Fabrice Moussus, a French cameraman working for ABC television, remembers that day. "The atmosphere was very tense," says Moussus. Sadat had cultivated Egypt's Islamists, but when they turned on his treaty, he turned on them with a brutal crackdown. Now they were taking their revenge. Moussus heard the crackle of gunfire and turned his lens on the action as the killers threw grenades and sprayed the stands with bullets. Dignitaries were dismembered; some were dying. "People were moaning," remembers Moussus, "like the wounded on a battlefield." Hosni Mubarak, then vice president, had been sitting on one side of Sadat in a fresh, colorful uniform made just for the occasion. He was unscathed. Sadat, carried away by the bodyguards who failed to shield him, was nowhere to be seen.
Sadat had been bold. He waged a surprise war against Israel in 1973 and opened the way for a surprise peace with his trip to Jerusalem in 1977. From that, it would seem, Mubarak learned what not to do. He has been much more tentative than Sadat, at times almost duplicitous. Yet the 1979 Egyptian-Israeli treaty has held up. That's the good news. The bad: that its credibility with the public, never high, is eroding dramatically. "From the beginning, the people were not involved," says Egyptian activist and former parliamentarian Mona Makram Ebeid. "People were happy that the war was over, but they did not know what peace was supposed to be." Mubarak has never done much to teach them. To this day, his only visit to Israel was for the funeral of Yitzhak Rabin.

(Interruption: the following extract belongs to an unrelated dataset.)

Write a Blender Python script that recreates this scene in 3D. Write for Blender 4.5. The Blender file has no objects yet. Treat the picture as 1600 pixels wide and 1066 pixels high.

Serious strains began to show six years ago, with the second Palestinian intifada. Mubarak opted for a sort of double strategy that saw him offering his services on the world stage to try to calm the conflict, even as Egyptian state radio played martial airs and state-controlled media railed against the Zionists. "The relationship between Israel and Egypt was at its lowest level ever," recalls Shalom Cohen, Israel's veteran ambassador to Egypt. "It was basically frozen." Yet today? Despite the brutal Lebanon war last summer, which further heightened popular hatred of Israel among Egyptians and other Arabs, Israeli historian Michael B. Oren describes the relationship with Cairo as "better than at any time since 1981."